Fighting a civil war is much different. No waiting will do--fighting against the central government and its own Warlord allies will be a knock-down drag-out war of attrition, and one the Taliban may well not win, if US intelligence and drone attacks remain on Kabul's side. Such a civil war would be devastating, even if the Taliban won.

This scenario is very unlike the complete power vacuum left when the Soviet Union withdrew--the Soviets had not conducted in massive, extensive state-building that NATO has. The central government may not have driven the Taliban out of much of the country, but it does not mean the Taliban is close to secure.

The other point worth keeping in mind right now is that a player in a war or other disagreement wants most to negotiate when its relative advantage is peaking--that is, the point that it's going to be able to squeeze the most out of the other side. After peaking, time erodes the advantage, and less can be won.

Thus, the Taliban are coming to negotiate. Not the big-wigs (like Mullah Omar), but some of the elite near the middle that are feeling the pinch and the pain. Omar himself can't afford to appear to be willing to negotiate with an occupying power for an instant--too large a proportion of his followers (as well as is Pakistani ISI patrons) oppose such negotiations, and are likely to outright kill him if he becomes a collaborator.

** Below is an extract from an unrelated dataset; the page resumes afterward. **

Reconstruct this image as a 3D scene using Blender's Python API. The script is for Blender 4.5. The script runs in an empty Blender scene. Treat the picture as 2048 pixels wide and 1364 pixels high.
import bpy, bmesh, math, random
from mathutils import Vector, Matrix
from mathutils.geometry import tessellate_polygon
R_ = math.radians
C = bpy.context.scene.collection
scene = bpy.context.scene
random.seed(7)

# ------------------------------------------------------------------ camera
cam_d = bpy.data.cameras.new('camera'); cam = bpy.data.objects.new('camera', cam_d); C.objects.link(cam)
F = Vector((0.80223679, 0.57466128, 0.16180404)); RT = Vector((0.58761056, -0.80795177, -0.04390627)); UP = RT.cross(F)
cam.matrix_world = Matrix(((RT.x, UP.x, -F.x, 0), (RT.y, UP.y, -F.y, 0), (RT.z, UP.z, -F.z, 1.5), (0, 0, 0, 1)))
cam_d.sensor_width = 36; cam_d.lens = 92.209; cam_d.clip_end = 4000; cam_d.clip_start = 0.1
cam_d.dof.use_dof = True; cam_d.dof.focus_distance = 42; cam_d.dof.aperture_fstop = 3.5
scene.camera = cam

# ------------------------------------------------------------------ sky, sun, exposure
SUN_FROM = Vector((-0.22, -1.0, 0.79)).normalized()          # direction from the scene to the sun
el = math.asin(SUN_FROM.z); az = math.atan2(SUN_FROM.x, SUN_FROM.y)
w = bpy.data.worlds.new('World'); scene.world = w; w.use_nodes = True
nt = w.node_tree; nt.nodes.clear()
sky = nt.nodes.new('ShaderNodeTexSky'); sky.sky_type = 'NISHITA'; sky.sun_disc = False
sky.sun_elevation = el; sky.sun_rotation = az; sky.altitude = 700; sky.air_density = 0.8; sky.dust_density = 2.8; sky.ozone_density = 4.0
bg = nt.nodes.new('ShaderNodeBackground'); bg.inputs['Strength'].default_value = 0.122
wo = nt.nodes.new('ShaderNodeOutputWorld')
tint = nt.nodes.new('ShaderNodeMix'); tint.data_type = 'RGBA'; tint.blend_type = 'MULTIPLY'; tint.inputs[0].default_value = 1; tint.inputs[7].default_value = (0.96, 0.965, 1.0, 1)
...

The same risk applies to the leaders coming to negotiate. That said, they are not nearly as safe as they used to be in Pakistan, given the uptick in the frequency and success of US drone attacks against leadership of this level.

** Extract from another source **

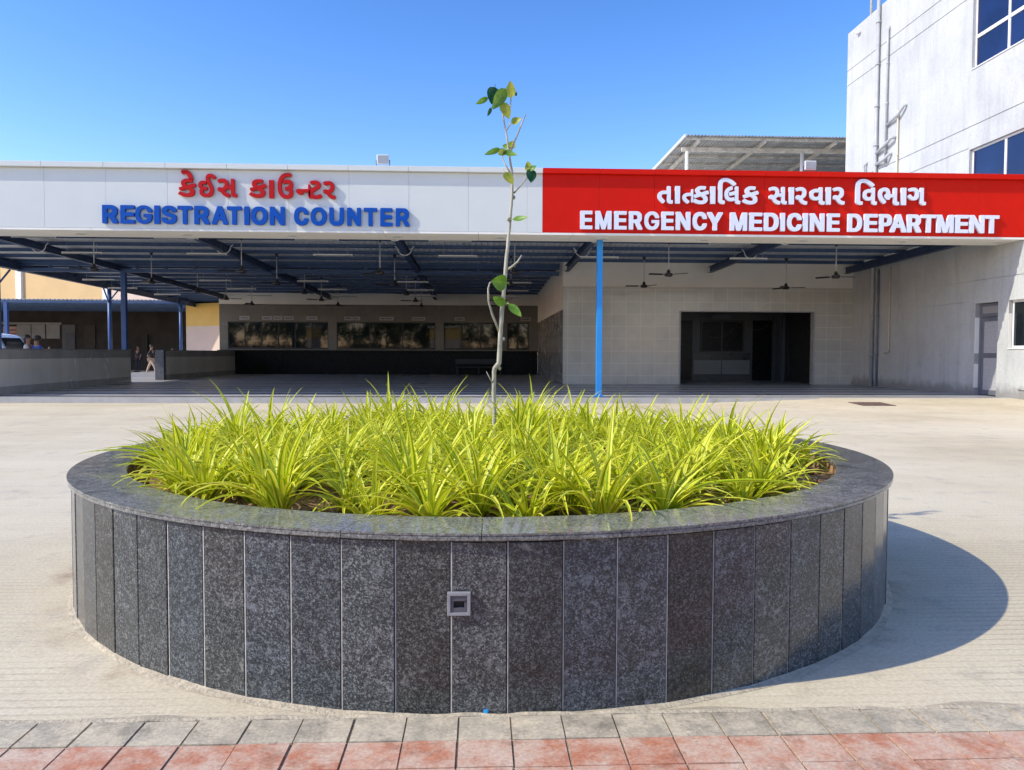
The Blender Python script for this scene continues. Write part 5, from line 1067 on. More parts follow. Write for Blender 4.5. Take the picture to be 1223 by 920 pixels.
for (a, b_), npn in zip(WIN, (6, 3, 3, 2)):
    f_ = MB(); z0, z1 = 1.50, 2.98; t_ = .05
    f_.box(a, b_, BY+.03, BY+.09, z0, z0+t_*1.6); f_.box(a, b_, BY+.03, BY+.09, z1-t_, z1); f_.box(a, a+t_, BY+.03, BY+.09, z0+t_*1.6, z1-t_); f_.box(b_-t_, b_, BY+.03, BY+.09, z0+t_*1.6, z1-t_)
    for k in range(1, npn):
        xm = a + (b_-a)*k/npn; f_.box(xm-.025, xm+.025, BY+.035, BY+.085, z0+t_*1.6, z1-t_)
    wo = f_.build('window', M['frame'], rb)
    for k in range(npn):
        xa = a + (b_-a)*k/npn; xb = a + (b_-a)*(k+1)/npn
        p_ = MB(); ti = rng.uniform(-.012, .012); p_.quad((xa+.02, BY+.055-ti, z0+.07), (xb-.02, BY+.055+ti, z0+.07), (xb-.02, BY+.058+ti, z1-.04), (xa+.02, BY+.058-ti, z1-.04))
        p_.build('pane', M['glass'], wo, fixn=False)
# small name plates over the windows
for px0, px1 in ((286, 298), (313, 325), (326.5, 337), (339, 351), (366, 379), (411, 421), (422, 430), (453, 470), (492, 508), (543, 555), (622, 634)):
    a = aty(px0, 382.3, BY-.03); c_ = aty(px1, 378.2, BY-.03)
    q = MB(); q.box(a.x, c_.x, BY-.03, BY-.004, 3.08, 3.27); sp_ = q.build('sign_plate', M['board'], rb)
    q = MB(); x = a.x+.06
    while x < c_.x-.10:
        l_ = rng.uniform(.03, .07); q.box(x, x+l_, BY-.033, BY-.0305, 3.13+rng.uniform(0, .01), 3.21+rng.uniform(-.02, .02)); x += l_+.02
    q.build('plate_text', M['boardtext'], sp_)
q = MB(); q.box(-1.3, 1.2, BY-1.5, BY-1.1, .55, .60)
bn = q.build('bench', M['frame'], bevel=.005); tag(bn, 'low dark bench in front of the counter under the canopy', 'bench')
for x in (-1.2, -.05, 1.1):
    q = MB(); q.box(x-.03, x+.03, BY-1.46, BY-1.40, .136, .55); q.box(x-.03, x+.03, BY-1.20, BY-1.14, .136, .55); q.build('leg', M['frame'], bn)
q = MB(); q.box(-1.3, 1.2, BY-1.12, BY-1.09, .72, 1.0)
q.build('backrest', M['frame'], bn)

# ------------------------------------------------------------------ parapet walls on the left
def parapet(name, label, xa, ya, xb, yb_, pill=False):
    t = thing(name, label, 'wall', ((xa+xb)/2, (ya+yb_)/2, .135)); d_ = Vector((xb-xa, yb_-ya, 0)); ln = d_.length; d_.normalize(); nrm = Vector((-d_.y, d_.x, 0))
    for nm, z0, z1, o_, mm in (('base_tile', .136, .36, .004, M['tiledark']), ('wall_tile', .36, 1.10, 0, M['tilemid']), ('top_tile', 1.10, 1.365, .003, M['tiledark'])):
        q = MB(); a = Vector((xa, ya, 0)); c_ = Vector((xb, yb_, 0)); poly = [(a-nrm*(-.0-o_))[:2], (c_-nrm*(-.0-o_))[:2], (c_+nrm*(.24+o_))[:2], (a+nrm*(.24+o_))[:2]]
        poly = [((a-nrm*o_).x, (a-nrm*o_).y), ((c_-nrm*o_).x, (c_-nrm*o_).y), ((c_+nrm*(.24+o_)).x, (c_+nrm*(.24+o_)).y), ((a+nrm*(.24+o_)).x, (a+nrm*(.24+o_)).y)]
        q.prism(poly, 'z', z0, z1); q.build(nm, mm, t)
    q = MB(); o_ = .02; a = Vector((xa, ya, 0)); c_ = Vector((xb, yb_, 0)); a2 = a - d_*.0
    poly = [((a2-nrm*o_).x, (a2-nrm*o_).y), ((c_-nrm*o_).x, (c_-nrm*o_).y), ((c_+nrm*(.24+o_)).x, (c_+nrm*(.24+o_)).y), ((a2+nrm*(.24+o_)).x, (a2+nrm*(.24+o_)).y)]
    q.prism(poly, 'z', 1.366, 1.395); q.build('coping', simple('coping_stone', (.22, .215, .21), .3, .1, 3), t, bevel=.004)
    if pill:
        q = MB(); q.box(xa-.33, xa+.03, ya-.24, ya-.005, .136, 1.40); q.build('granite_end', M['pillar'], t, bevel=.004)
parapet('parapet_wall', 'low grey and beige tiled parapet wall at the left front under the canopy', -12.78, 20.6, -13.4, 30.2)
parapet('parapet_wall', 'low dark tiled parapet wall with granite clad end, behind the gap on the left', -13.26, 33.1, -13.2, 42.2, True)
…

NATO is doing an excellent job of promising and reliably giving safe transport and harbor to those coming to negotiate--it might be personally safer for many of these leaders to come to talk, rather than hide in Pakistan.

But, ultimately, the top Taliban leadership is not declaring any readiness to negotiate--even if they may be leaning towards it. But in the end, the Taliban will not be able to sweep through Afghanistan and claim victory as NATO leaves. There will either be a negotiated settlement or a crippling civil war, and the former is more likely.

The biggest deciding factor for the top Taliban leadership will be whether they actually think their advantage is going to grow into the future. If it becomes obvious that their bargaining position is declining, the hard line against negotiations from the top will begin to soften--and many of the middle-level elite leaders will already have the initiative in talks.

Monday, October 4, 2010

The Fascinating CIA-Army Campaign in AfPak

As the US looks to spin down its campaign in Afghanistan (looking towards draw-downs in 2011), it has two current objectives towards which it is racing:

1) Eliminate and prevent the resurgence of al-Qaeda links in the AfPak region that can contribute to worldwide terror attacks.

2) Sufficiently reduce the influence of the Taliban that it cannot take hold and later become a stable harborer of terrorism / Global Jihad.

Unfortunately, these two objectives stand in some conflict, particularly where Pakistan is concerned. Pakistan largely lacks the capacity to hit al-Qaeda targets in its northwest on its own, so the United States has been sending "covert" drone attacks over the border to eliminate them. This alone seriously increases tensions, but worse was that a drone attack recently killed 3 Pakistani soldiers by mistake--US-Pakistani relations are often strained, and should they break the US would lose what intelligence and military support it has against militants in northwestern Pakistan, which serves as a "safe zone" for the Taliban to retreat, regroup, reorganize, refresh, and re-enter Afghanistan anew.

The US is pursuing its two objectives with two very interesting campaigns.

The first: Petraeus is launching a full-scale Counterinsurgency campaign, actually much different from the combined COIN/civil war stabilization/insurgent-hunting programme used in Iraq. The strategy is a full "take-and-hold" style campaign, in which the US simply "moves in" to Taliban-heavy areas and tries to install a local government and security force--area by area (rather than seeking out and killing the Taliban). The campaign has met limited force-to-force resistance so far, mostly because full battles against NATO forces fare poorly for the Taliban--they continue to use hit-and-run or booby-trap tactics to wear down NATO as NATO tries to win hearts & minds with security & handouts.

The second: The CIA (with the President's go-ahead) has stepped up drone attacks on Pakistani soil to new highs--in its most recent publicized attack, the CIA killed 5 German militants, just after news broke that European citizens were part of a planned string of Mumbai-style attacks in Europe (this particular attack not only disrupts al-Qaeda in Pakistan, but likely does well to partially shore up confidence from the US' European allies that its presence in the AfPak region has the potential to make them safer). This campaign is likely tactically very effective--it is diplomatically extremely costly, and would be an unlikely direction for the Obama administration to take if it didn't seem to have a military effect.

To be fair, Pakistan is still looking towards a full campaign into the Waziristan area (after a relatively successful campaign in the Swat area), but it is not ready. Floods throughout the country have tied up much of its military (in relief efforts) and drawn attention away from the Taliban threat. If-and-when Pakistan moves north towards the Taliban strongholds in Waziristan, the tide of the battle may turn. Sadly, I've been saying this for a long time.